- _Given problem_
Each record that follows should be repeated exactly, minus any images.

-- start of Stored rows --

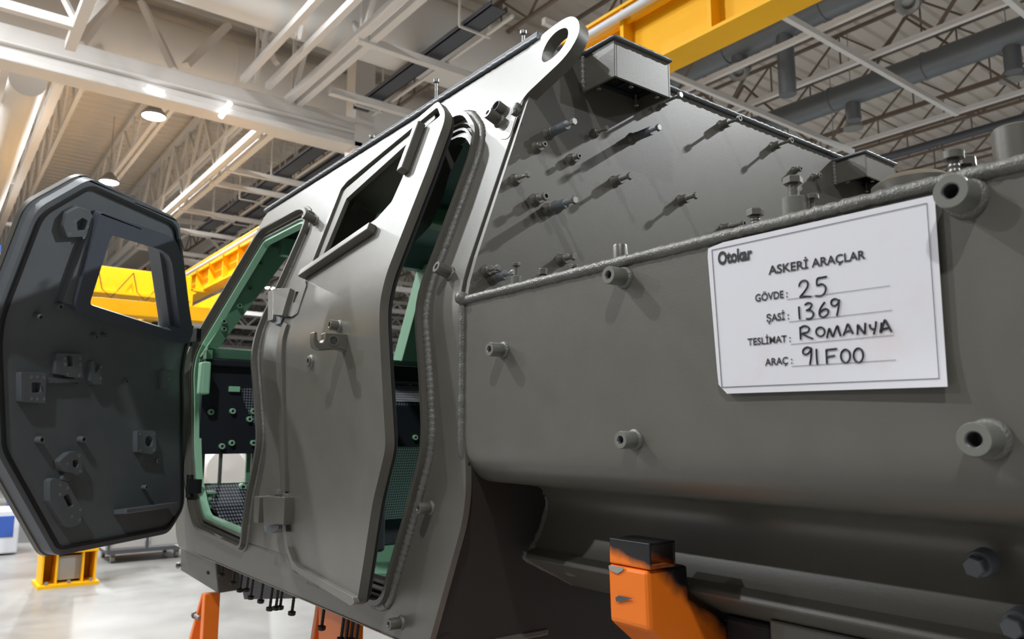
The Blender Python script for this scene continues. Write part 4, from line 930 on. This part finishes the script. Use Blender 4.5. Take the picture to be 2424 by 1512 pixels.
# tie struts across, seen below the trusses
def ytube(xp, yp, y1, z, r, label, mt='white', y0=None, cat='tie tube', group='white tie tubes'):
    p = at_z(xp, yp, z)
    return one('tie_tube', MB().beam((p.x, y0 if y0 is not None else p.y, z), (p.x, y1, z), r * 2, r * 2), M[mt], label, cat, group)
names = ['first tie tube below the white beam, right of the double truss', 'second tie tube right of the double truss', 'third tie tube right of the double truss', 'fourth tie tube right of the double truss, near the front door top',
         'fifth tie tube right of the double truss, low by the front door', 'far tie tube just above the yellow runway']
for (x, y), lb in zip(((632,312),(536,400),(502,432),(440,497),(428,545),(432,600)), names): ytube(x, y, 14.5, 8.45, 0.065, 'white ' + lb, y0=5.75)
ytube(845, 90, 15.0, 8.45, 0.07, 'white tie tube from the nearest truss towards the lifting eye')
ytube(780, 215, 12.0, 8.45, 0.07, 'white tie tube from the end of the nearest truss to the cab roof')
for (x, y), lb in zip(((100,132),(74,240),(58,345),(48,432),(32,532)), ['topmost', 'second', 'third', 'fourth', 'lowest']):
    p = at_z(x, y, 8.5); one('tie_tube', MB().beam((p.x, -6, 8.5), (p.x, p.y + 0.05, 8.5), 0.12, 0.12), M['white'], 'white rung tube left of the left white truss, ' + lb + ' in view', 'tie tube', 'white tie tubes')
p = at_z(185, 62, 8.0); one('tie_tube', MB().beam((p.x, -4, 8.0), (p.x, p.y, 8.0), 0.14, 0.14).beam((p.x - 0.8, p.y, 8.0), (p.x + 3, p.y, 8.0), 0.16, 0.16).beam((p.x, p.y, 8.0), (p.x - 1.0, p.y + 1.4, 10.8), 0.1, 0.1).beam((p.x, p.y, 8.0), (p.x - 1.6, p.y - 1.0, 10.8), 0.08, 0.08), M['white'], 'white tube knot at the top left corner of the view', 'tie tube', 'white tie tubes')
# slanting struts between the ducts and the white beam
for (xa_, ya_), (xb_, yb_), lb in (((335,5),(412,165),'steep'), ((270,0),(190,105),'left'), ((575,0),(655,150),'right'), ((540,60),(440,155),'leaning')):
    p, q = at_x(xa_, ya_, -16.2), at_x(xb_, yb_, -15.6)
    one('strut', MB().beam(p, q, 0.16, 0.12), M['white'], 'flat white ' + lb + ' strut in front of the far white duct', 'strut', 'flat struts')
# dark cable trays on U hangers, along the hall
def tray(p0, p1, z, wd, label, hang=2.0):
    a, c = at_z(*p0, z), at_z(*p1, z); y = (a.y + c.y) / 2; xs = sorted((a.x, c.x))
    o = empty('cable_tray', (sum(xs) / 2, y, z), label, 'cable tray', 'dark cable trays')
    MB().bb(xs[0], xs[1], y - wd / 2, y + wd / 2, z, z + 0.02).bb(xs[0], xs[1], y - wd / 2, y - wd / 2 + 0.02, z, z + 0.10).bb(xs[0], xs[1], y + wd / 2 - 0.02, y + wd / 2, z, z + 0.10).build('channel', M['tray'], o, 0)
    MB().beam((xs[0], y + wd / 2 + 0.12, z - 0.02), (xs[1], y + wd / 2 + 0.12, z - 0.02), 0.05, 0.05).build('side_tube', M['white'], o, 0)
    x = xs[0] + 0.3
    while x < xs[1]:
        if abs(x + 17.4) > 0.8 and abs(x + 12.6) > 0.9:
            MB().beam((x, y - wd / 2 - 0.10, z - 0.05), (x, y - wd / 2 - 0.10, DECK), 0.035, 0.035).beam((x, y + wd / 2 + 0.2, z - 0.05), (x, y + wd / 2 + 0.2, DECK), 0.035, 0.035).beam((x, y - wd / 2 - 0.10, z - 0.05), (x, y + wd / 2 + 0.2, z - 0.05), 0.035, 0.035).build('hanger', M['white'], o, 0)
        x += hang
tray((1180, 20), (855, 262), 8.6, 0.34, 'dark cable tray with hangers running up to the lifting eye')
tray((800, 318), (470, 560), 8.6, 0.40, 'dark cable tray with hangers left of the cab roof, nearest the double truss', 2.6)
tray((850, 340), (520, 572), 8.6, 0.40, 'dark cable tray left of the cab roof, middle one', 2.6)
tray((880, 380), (560, 588), 8.6, 0.45, 'dark cable tray partly hidden behind the cab roof', 2.6)

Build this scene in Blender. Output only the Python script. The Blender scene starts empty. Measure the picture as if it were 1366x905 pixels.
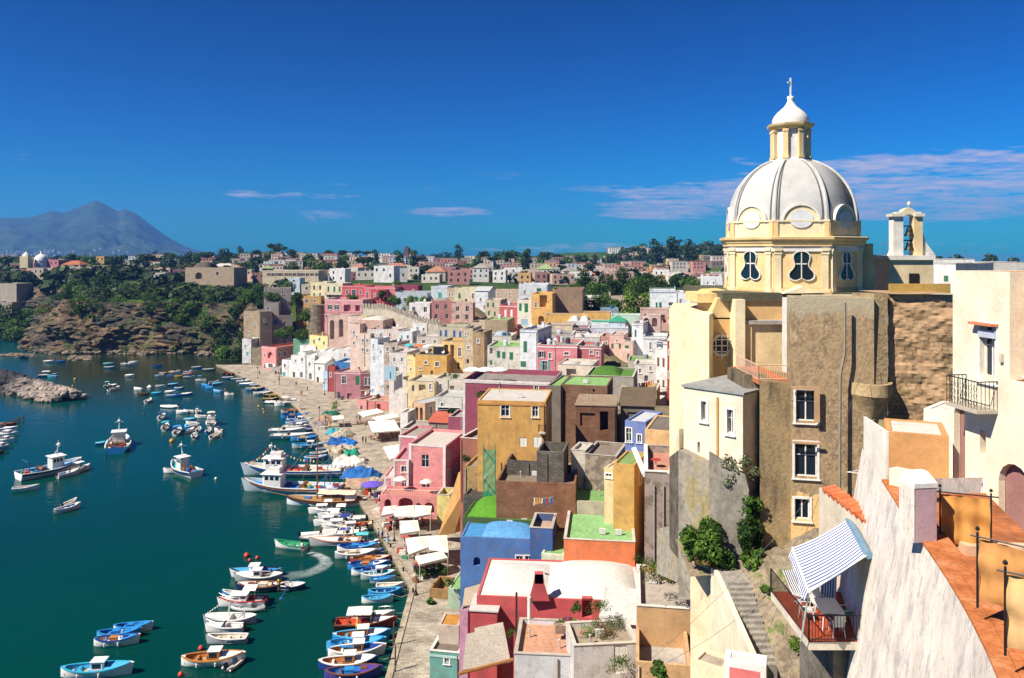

-- end of Stored rows --

- _The solution_
The Blender Python script for this scene continues. Write part 4, from line 930 on. This part finishes the script. Use Blender 4.5. Take the picture to be 2424 by 1512 pixels.
# tie struts across, seen below the trusses
def ytube(xp, yp, y1, z, r, label, mt='white', y0=None, cat='tie tube', group='white tie tubes'):
    p = at_z(xp, yp, z)
    return one('tie_tube', MB().beam((p.x, y0 if y0 is not None else p.y, z), (p.x, y1, z), r * 2, r * 2), M[mt], label, cat, group)
names = ['first tie tube below the white beam, right of the double truss', 'second tie tube right of the double truss', 'third tie tube right of the double truss', 'fourth tie tube right of the double truss, near the front door top',
         'fifth tie tube right of the double truss, low by the front door', 'far tie tube just above the yellow runway']
for (x, y), lb in zip(((632,312),(536,400),(502,432),(440,497),(428,545),(432,600)), names): ytube(x, y, 14.5, 8.45, 0.065, 'white ' + lb, y0=5.75)
ytube(845, 90, 15.0, 8.45, 0.07, 'white tie tube from the nearest truss towards the lifting eye')
ytube(780, 215, 12.0, 8.45, 0.07, 'white tie tube from the end of the nearest truss to the cab roof')
for (x, y), lb in zip(((100,132),(74,240),(58,345),(48,432),(32,532)), ['topmost', 'second', 'third', 'fourth', 'lowest']):
    p = at_z(x, y, 8.5); one('tie_tube', MB().beam((p.x, -6, 8.5), (p.x, p.y + 0.05, 8.5), 0.12, 0.12), M['white'], 'white rung tube left of the left white truss, ' + lb + ' in view', 'tie tube', 'white tie tubes')
p = at_z(185, 62, 8.0); one('tie_tube', MB().beam((p.x, -4, 8.0), (p.x, p.y, 8.0), 0.14, 0.14).beam((p.x - 0.8, p.y, 8.0), (p.x + 3, p.y, 8.0), 0.16, 0.16).beam((p.x, p.y, 8.0), (p.x - 1.0, p.y + 1.4, 10.8), 0.1, 0.1).beam((p.x, p.y, 8.0), (p.x - 1.6, p.y - 1.0, 10.8), 0.08, 0.08), M['white'], 'white tube knot at the top left corner of the view', 'tie tube', 'white tie tubes')
# slanting struts between the ducts and the white beam
for (xa_, ya_), (xb_, yb_), lb in (((335,5),(412,165),'steep'), ((270,0),(190,105),'left'), ((575,0),(655,150),'right'), ((540,60),(440,155),'leaning')):
    p, q = at_x(xa_, ya_, -16.2), at_x(xb_, yb_, -15.6)
    one('strut', MB().beam(p, q, 0.16, 0.12), M['white'], 'flat white ' + lb + ' strut in front of the far white duct', 'strut', 'flat struts')
# dark cable trays on U hangers, along the hall
def tray(p0, p1, z, wd, label, hang=2.0):
    a, c = at_z(*p0, z), at_z(*p1, z); y = (a.y + c.y) / 2; xs = sorted((a.x, c.x))
    o = empty('cable_tray', (sum(xs) / 2, y, z), label, 'cable tray', 'dark cable trays')
    MB().bb(xs[0], xs[1], y - wd / 2, y + wd / 2, z, z + 0.02).bb(xs[0], xs[1], y - wd / 2, y - wd / 2 + 0.02, z, z + 0.10).bb(xs[0], xs[1], y + wd / 2 - 0.02, y + wd / 2, z, z + 0.10).build('channel', M['tray'], o, 0)
    MB().beam((xs[0], y + wd / 2 + 0.12, z - 0.02), (xs[1], y + wd / 2 + 0.12, z - 0.02), 0.05, 0.05).build('side_tube', M['white'], o, 0)
    x = xs[0] + 0.3
    while x < xs[1]:
        if abs(x + 17.4) > 0.8 and abs(x + 12.6) > 0.9:
            MB().beam((x, y - wd / 2 - 0.10, z - 0.05), (x, y - wd / 2 - 0.10, DECK), 0.035, 0.035).beam((x, y + wd / 2 + 0.2, z - 0.05), (x, y + wd / 2 + 0.2, DECK), 0.035, 0.035).beam((x, y - wd / 2 - 0.10, z - 0.05), (x, y + wd / 2 + 0.2, z - 0.05), 0.035, 0.035).build('hanger', M['white'], o, 0)
        x += hang
tray((1180, 20), (855, 262), 8.6, 0.34, 'dark cable tray with hangers running up to the lifting eye')
tray((800, 318), (470, 560), 8.6, 0.40, 'dark cable tray with hangers left of the cab roof, nearest the double truss', 2.6)
tray((850, 340), (520, 572), 8.6, 0.40, 'dark cable tray left of the cab roof, middle one', 2.6)
tray((880, 380), (560, 588), 8.6, 0.45, 'dark cable tray partly hidden behind the cab roof', 2.6)

Build this scene in Blender. Output only the Python script. The Blender scene starts empty. Measure the picture as if it were 1366x905 pixels.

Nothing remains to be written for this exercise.